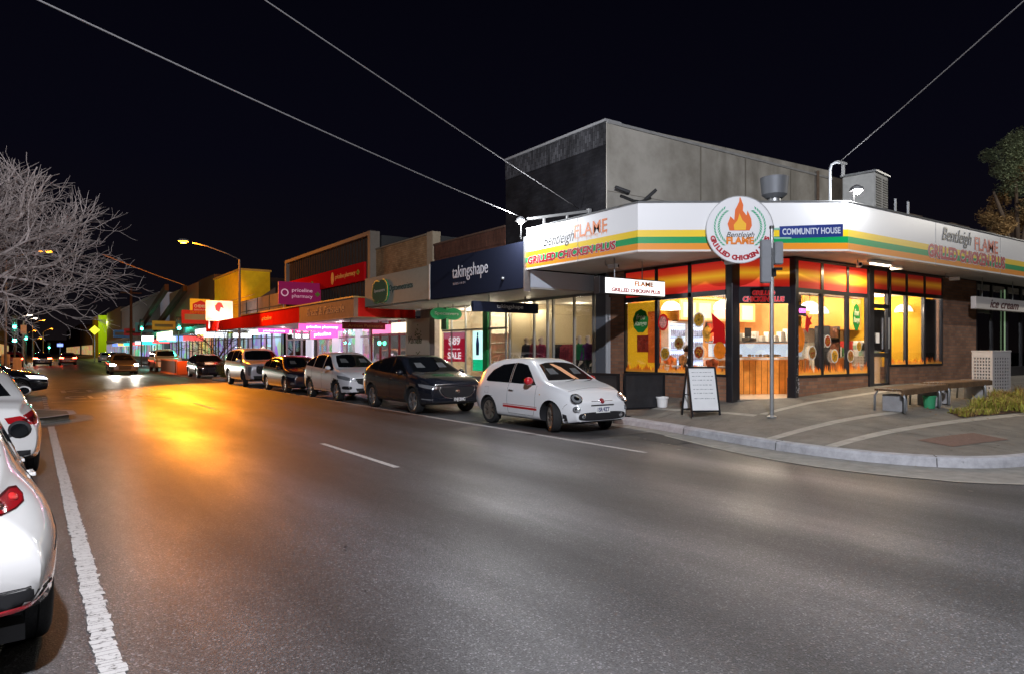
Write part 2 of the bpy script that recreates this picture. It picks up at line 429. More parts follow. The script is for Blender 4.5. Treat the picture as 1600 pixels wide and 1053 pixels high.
# pale edging line outside the corner gutter
edge=[]
for i,p in enumerate(Ks):
    if 3.72<p[1]<9.4 and p[0]<13: edge.append((offs(Ks,side*(gw(p[1],p[0])))[i],offs(Ks,side*(gw(p[1],p[0])+.07))[i]))
vs=[];fs=[]
for a,b in edge: vs+=[(a[0],a[1],.009),(b[0],b[1],.009)]
for i in range(len(edge)-1): fs.append((2*i,2*i+1,2*i+3,2*i+2))
sheet('gutter_edge',vs,fs,STRIP)
# lighter strips, inset panels and a brick patch in the footpath
def strip(name,x0,y0,x1,y1,w,m,seg=14,lift=.004):
    a=Vector((x0,y0)); b=Vector((x1,y1)); d=(b-a).normalized(); nn=Vector((-d.y,d.x))*w/2
    vs=[];fs=[]
    for i in range(seg+1):
        p=a+(b-a)*i/seg
        for q in (p-nn,p,p+nn): vs.append((q.x,q.y,H(q.x,q.y)+lift))
    for i in range(seg):
        for k in range(2): fs.append((3*i+k,3*i+3+k,3*i+4+k,3*i+1+k))
    return sheet(name,vs,fs,m)
strip('footpath_strip',10.32,7.15,14.3,6.85,.2,STRIP); strip('footpath_strip',10.3,6.05,16.5,5.62,.2,STRIP)
strip('footpath_strip',12.1,8.55,18,8.55,.16,STRIP); strip('footpath_strip',11.95,8.6,11.95,40,.16,STRIP,60)
strip('footpath_patch',11.5,5.05,13.0,4.85,.55,mat('brick_patch',(.16,.10,.08),.85,var=.25,vscale=20,bump=.5,bscale=30),6,.006)
for y in (10.5,13,15.5,18,20.5,23): strip('footpath_joint',11.15,y,12.9,y,.012,mat('joint_dirt',(.05,.05,.045),.9),8,.005)
for x in (12,14,16.2,18.4): strip('footpath_joint',x,4.1,x,9.0,.012,mat('joint_dirt',(.05,.05,.045),.9),14,.005)
# road markings
def mark(x0,x1,y0,y1,z=.005,name='road_marking',m=None):
    return sheet(name,[(x0,y0,z),(x1,y0,z),(x1,y1,z),(x0,y1,z)],[(0,1,2,3)],m or PAINT)
vs=[];fs=[];y=-2.0;i=0                                  # worn edge line with ragged sides
rr=random.Random(3)
while y<18.1:
    y2=y+rr.uniform(.03,.09); amp=rr.choice((.002,.004,.012)) if y<9 else .005
    a=.275+rr.uniform(-amp,amp); b=.395+rr.uniform(-amp,amp)*1.4
    vs+=[(a,y,.005),(b,y,.005),(b+rr.uniform(-.01,.01),y2-.004,.005),(a+rr.uniform(-.01,.01),y2-.004,.005)]; fs.append((4*i,4*i+1,4*i+2,4*i+3)); i+=1; y=y2
sheet('edge_line',vs,fs,PAINT)
y0=9.05-12
while y0<300: mark(4.19,4.29,y0,y0+3.1); y0+=12 if y0>20 else 11.9
mark(8.12,8.22,7.95,60,.005)
strip2=[mark(8.22,8.9,y,y+.1,.0055) for y in (7.95,)] if False else None
for w_,y_,h_ in (('CLEAR',28.8,1.7),('KEEP',33.2,1.9)):
    me=textmesh(w_,1,bold=.01,extrude=0); xs=[v.co.x for v in me.vertices]; ys=[v.co.y for v in me.vertices]
    me.transform(Matrix.Translation((2.35,y_,.006))@Matrix.Diagonal((2.9/(max(xs)-min(xs)),h_/(max(ys)-min(ys)),1,1)))
    me.materials.clear(); me.materials.append(PAINT); o=bpy.data.objects.new('road_lettering',me); COL.objects.link(o); o['kind']='structure'
mark(.5,4.1,26.6,26.72); mark(.5,4.1,35.6,35.72)
for k in range(8): mark(.28,.4,21.6+k*1.1,22.2+k*1.1)
# left footpath and its kerb nib
LP=[(-2.4,-20),(-2.4,17.6),(-1.6,18.3),(.2,18.9),(.72,19.6),(.7,20.6),(.2,21.3),(-.6,22.0),(-2.2,23.6),(-9,24.5),(-9,-20)]
MB().prism(LP,0,.15).build('footpath',PAVE,bevel=.02,kind='structure')
nb=[(p[0]+.0,p[1]) for p in LP[2:8]]
vs=[];fs=[]
for a,b in zip(offs(LP,-.001)[1:9],offs(LP,.16)[1:9]): vs+=[(a[0],a[1],.153),(b[0],b[1],.153)]
for i in range(7): fs.append((2*i,2*i+1,2*i+3,2*i+2))
sheet('kerb',vs,fs,CONC)
GO=offs(LP,-.55) if offs(LP,-.55)[4][0]>LP[4][0] else offs(LP,.55)
vs=[];fs=[]
for a,b in zip(LP[1:9],GO[1:9]): vs+=[(a[0],a[1],.0045),(b[0],b[1],.0045)]
for i in range(7): fs.append((2*i,2*i+1,2*i+3,2*i+2))
sheet('gutter',vs,fs,GUT)
MB().prism([(-9,36),(-2.4,36),(-2.4,64),(-9,64)],0,.15).build('footpath',PAVE,bevel=.02,kind='structure')
MB().prism([(-60,92),(-2.4,92),(-2.4,400),(-60,400)],0,.15).build('footpath',PAVE,kind='structure')
# seams, sealed cracks, drips and patches in the road
TAR=mat('tar_seal',(.016,.016,.017),.38,spec=.5)
def tarline(P_,w,seed):
    rr=random.Random(seed); vs=[];fs=[];i=0
    for (a,b) in zip(P_,P_[1:]):
        a=Vector(a);b=Vector(b);L=(b-a).length;n=max(2,int(L/.25));d=(b-a).normalized();nn=Vector((-d.y,d.x))
        for k in range(n+1):
            p=a+(b-a)*k/n+nn*rr.uniform(-.025,.025); ww=w*rr.uniform(.5,1.4)/2
            vs+=[(p.x-nn.x*ww,p.y-nn.y*ww,.0035),(p.x+nn.x*ww,p.y+nn.y*ww,.0035)]
    for k in range(len(vs)//2-1): fs.append((2*k,2*k+1,2*k+3,2*k+2))
    sheet('tar_seam',vs,fs,TAR)
tarline([(9.15,7.6),(9.3,11),(9.2,16),(9.25,30)],.03,1); tarline([(7.9,5.2),(8.6,5.6),(9.3,5.9)],.010,3)
mark(9.3,10.5,8.3,9.9,.003,'road_patch',mat('asphalt_patch',(.035,.035,.037),.6,var=.25,vscale=8,bump=.5,bscale=120))
rr=random.Random(31); vs=[];fs=[];i=0
for k in range(420):
    ln=rr.choice((2.2,6.2,6.2,9.4)); x=rr.gauss(ln,.35); y=rr.uniform(1,30); s_=rr.uniform(.004,.013)*(2.2 if ln>9 else 1); m6=10
    vs+=[(x+s_*math.cos(2*PI*j/m6)*rr.uniform(.7,1.3),y+s_*1.5*math.sin(2*PI*j/m6),.0037) for j in range(m6)]; fs.append(tuple(range(i,i+m6))); i+=m6
sheet('oil_drips',vs,fs,mat('oil_stain',(.014,.014,.014),.3,spec=.5),'stuff')
vs=[];fs=[];i=0
for k in range(500):
    x=rr.uniform(10.5,17); y=rr.uniform(4.3,14); z=H(x,y)
    if z<.152: continue
    s_=rr.uniform(.008,.022); vs+=[(x+s_*math.cos(2*PI*j/7),y+s_*math.sin(2*PI*j/7),z+.0045) for j in range(7)]; fs.append(tuple(range(i,i+7))); i+=7
sheet('gum_spots',vs,fs,mat('gum_spot',(.045,.042,.038),.8),'stuff')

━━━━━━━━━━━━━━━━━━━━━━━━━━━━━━

## DIRECTIONS
Keep the pictures out of the copy and return the rest of the data above exactly.

## ANSWER TO THIS EXERCISE
Write part 2 of the bpy script that recreates this picture. It picks up at line 429. More parts follow. The script is for Blender 4.5. Treat the picture as 1600 pixels wide and 1053 pixels high.
# pale edging line outside the corner gutter
edge=[]
for i,p in enumerate(Ks):
    if 3.72<p[1]<9.4 and p[0]<13: edge.append((offs(Ks,side*(gw(p[1],p[0])))[i],offs(Ks,side*(gw(p[1],p[0])+.07))[i]))
vs=[];fs=[]
for a,b in edge: vs+=[(a[0],a[1],.009),(b[0],b[1],.009)]
for i in range(len(edge)-1): fs.append((2*i,2*i+1,2*i+3,2*i+2))
sheet('gutter_edge',vs,fs,STRIP)
# lighter strips, inset panels and a brick patch in the footpath
def strip(name,x0,y0,x1,y1,w,m,seg=14,lift=.004):
    a=Vector((x0,y0)); b=Vector((x1,y1)); d=(b-a).normalized(); nn=Vector((-d.y,d.x))*w/2
    vs=[];fs=[]
    for i in range(seg+1):
        p=a+(b-a)*i/seg
        for q in (p-nn,p,p+nn): vs.append((q.x,q.y,H(q.x,q.y)+lift))
    for i in range(seg):
        for k in range(2): fs.append((3*i+k,3*i+3+k,3*i+4+k,3*i+1+k))
    return sheet(name,vs,fs,m)
strip('footpath_strip',10.32,7.15,14.3,6.85,.2,STRIP); strip('footpath_strip',10.3,6.05,16.5,5.62,.2,STRIP)
strip('footpath_strip',12.1,8.55,18,8.55,.16,STRIP); strip('footpath_strip',11.95,8.6,11.95,40,.16,STRIP,60)
strip('footpath_patch',11.5,5.05,13.0,4.85,.55,mat('brick_patch',(.16,.10,.08),.85,var=.25,vscale=20,bump=.5,bscale=30),6,.006)
for y in (10.5,13,15.5,18,20.5,23): strip('footpath_joint',11.15,y,12.9,y,.012,mat('joint_dirt',(.05,.05,.045),.9),8,.005)
for x in (12,14,16.2,18.4): strip('footpath_joint',x,4.1,x,9.0,.012,mat('joint_dirt',(.05,.05,.045),.9),14,.005)
# road markings
def mark(x0,x1,y0,y1,z=.005,name='road_marking',m=None):
    return sheet(name,[(x0,y0,z),(x1,y0,z),(x1,y1,z),(x0,y1,z)],[(0,1,2,3)],m or PAINT)
vs=[];fs=[];y=-2.0;i=0                                  # worn edge line with ragged sides
rr=random.Random(3)
while y<18.1:
    y2=y+rr.uniform(.03,.09); amp=rr.choice((.002,.004,.012)) if y<9 else .005
    a=.275+rr.uniform(-amp,amp); b=.395+rr.uniform(-amp,amp)*1.4
    vs+=[(a,y,.005),(b,y,.005),(b+rr.uniform(-.01,.01),y2-.004,.005),(a+rr.uniform(-.01,.01),y2-.004,.005)]; fs.append((4*i,4*i+1,4*i+2,4*i+3)); i+=1; y=y2
sheet('edge_line',vs,fs,PAINT)
y0=9.05-12
while y0<300: mark(4.19,4.29,y0,y0+3.1); y0+=12 if y0>20 else 11.9
mark(8.12,8.22,7.95,60,.005)
strip2=[mark(8.22,8.9,y,y+.1,.0055) for y in (7.95,)] if False else None
for w_,y_,h_ in (('CLEAR',28.8,1.7),('KEEP',33.2,1.9)):
    me=textmesh(w_,1,bold=.01,extrude=0); xs=[v.co.x for v in me.vertices]; ys=[v.co.y for v in me.vertices]
    me.transform(Matrix.Translation((2.35,y_,.006))@Matrix.Diagonal((2.9/(max(xs)-min(xs)),h_/(max(ys)-min(ys)),1,1)))
    me.materials.clear(); me.materials.append(PAINT); o=bpy.data.objects.new('road_lettering',me); COL.objects.link(o); o['kind']='structure'
mark(.5,4.1,26.6,26.72); mark(.5,4.1,35.6,35.72)
for k in range(8): mark(.28,.4,21.6+k*1.1,22.2+k*1.1)
# left footpath and its kerb nib
LP=[(-2.4,-20),(-2.4,17.6),(-1.6,18.3),(.2,18.9),(.72,19.6),(.7,20.6),(.2,21.3),(-.6,22.0),(-2.2,23.6),(-9,24.5),(-9,-20)]
MB().prism(LP,0,.15).build('footpath',PAVE,bevel=.02,kind='structure')
nb=[(p[0]+.0,p[1]) for p in LP[2:8]]
vs=[];fs=[]
for a,b in zip(offs(LP,-.001)[1:9],offs(LP,.16)[1:9]): vs+=[(a[0],a[1],.153),(b[0],b[1],.153)]
for i in range(7): fs.append((2*i,2*i+1,2*i+3,2*i+2))
sheet('kerb',vs,fs,CONC)
GO=offs(LP,-.55) if offs(LP,-.55)[4][0]>LP[4][0] else offs(LP,.55)
vs=[];fs=[]
for a,b in zip(LP[1:9],GO[1:9]): vs+=[(a[0],a[1],.0045),(b[0],b[1],.0045)]
for i in range(7): fs.append((2*i,2*i+1,2*i+3,2*i+2))
sheet('gutter',vs,fs,GUT)
MB().prism([(-9,36),(-2.4,36),(-2.4,64),(-9,64)],0,.15).build('footpath',PAVE,bevel=.02,kind='structure')
MB().prism([(-60,92),(-2.4,92),(-2.4,400),(-60,400)],0,.15).build('footpath',PAVE,kind='structure')
# seams, sealed cracks, drips and patches in the road
TAR=mat('tar_seal',(.016,.016,.017),.38,spec=.5)
def tarline(P_,w,seed):
    rr=random.Random(seed); vs=[];fs=[];i=0
    for (a,b) in zip(P_,P_[1:]):
        a=Vector(a);b=Vector(b);L=(b-a).length;n=max(2,int(L/.25));d=(b-a).normalized();nn=Vector((-d.y,d.x))
        for k in range(n+1):
            p=a+(b-a)*k/n+nn*rr.uniform(-.025,.025); ww=w*rr.uniform(.5,1.4)/2
            vs+=[(p.x-nn.x*ww,p.y-nn.y*ww,.0035),(p.x+nn.x*ww,p.y+nn.y*ww,.0035)]
    for k in range(len(vs)//2-1): fs.append((2*k,2*k+1,2*k+3,2*k+2))
    sheet('tar_seam',vs,fs,TAR)
tarline([(9.15,7.6),(9.3,11),(9.2,16),(9.25,30)],.03,1); tarline([(7.9,5.2),(8.6,5.6),(9.3,5.9)],.010,3)
mark(9.3,10.5,8.3,9.9,.003,'road_patch',mat('asphalt_patch',(.035,.035,.037),.6,var=.25,vscale=8,bump=.5,bscale=120))
rr=random.Random(31); vs=[];fs=[];i=0
for k in range(420):
    ln=rr.choice((2.2,6.2,6.2,9.4)); x=rr.gauss(ln,.35); y=rr.uniform(1,30); s_=rr.uniform(.004,.013)*(2.2 if ln>9 else 1); m6=10
    vs+=[(x+s_*math.cos(2*PI*j/m6)*rr.uniform(.7,1.3),y+s_*1.5*math.sin(2*PI*j/m6),.0037) for j in range(m6)]; fs.append(tuple(range(i,i+m6))); i+=m6
sheet('oil_drips',vs,fs,mat('oil_stain',(.014,.014,.014),.3,spec=.5),'stuff')
vs=[];fs=[];i=0
for k in range(500):
    x=rr.uniform(10.5,17); y=rr.uniform(4.3,14); z=H(x,y)
    if z<.152: continue
    s_=rr.uniform(.008,.022); vs+=[(x+s_*math.cos(2*PI*j/7),y+s_*math.sin(2*PI*j/7),z+.0045) for j in range(7)]; fs.append(tuple(range(i,i+7))); i+=7
sheet('gum_spots',vs,fs,mat('gum_spot',(.045,.042,.038),.8),'stuff')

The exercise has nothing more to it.